Eppure, in questa cornice negativa, l’impulso a trasformare la propria vicenda nel filo di un racconto libera un’energia di redenzione.

Non importa se il destino del protagonista si perde in un labirinto d’insensatezza: raccontare e sgranare a una a una le parole permette di rendere umana e comunicabile anche l’insensatezza.

In alcuni punti, la scrittura di Wiesel è un po’ faticosa e le pene d’amore di Gamaliele sono forse sovrabbondanti ma l’intuizione di fondo è convincente. L’insistenza sulla fabula come via d’uscita dal disorientamento ricollega Wiesel a quella grande tradizione di cantastorie ebraici che risale ai maestri chasidici dell’Europa orientale e, più indietro, ai rabbi dell’aggadah.

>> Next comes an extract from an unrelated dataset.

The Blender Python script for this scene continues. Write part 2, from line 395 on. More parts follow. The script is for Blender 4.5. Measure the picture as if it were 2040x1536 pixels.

In questo mondo imbastito di parabole, la verità non è quella oggettiva degli storici e dei filologi. Nel romanzo capita così d’incontrare fonti apocrife, come un falso libro cabalistico intitolato Lo sguardo dell’abisso. “Chi lo possiede – scrive Wiesel  - ha il potere di foggiare i sogni a modo suo, rendendoli amari per gli empi e raggianti per i giusti”. Un libro impagabile, a trovarlo davvero.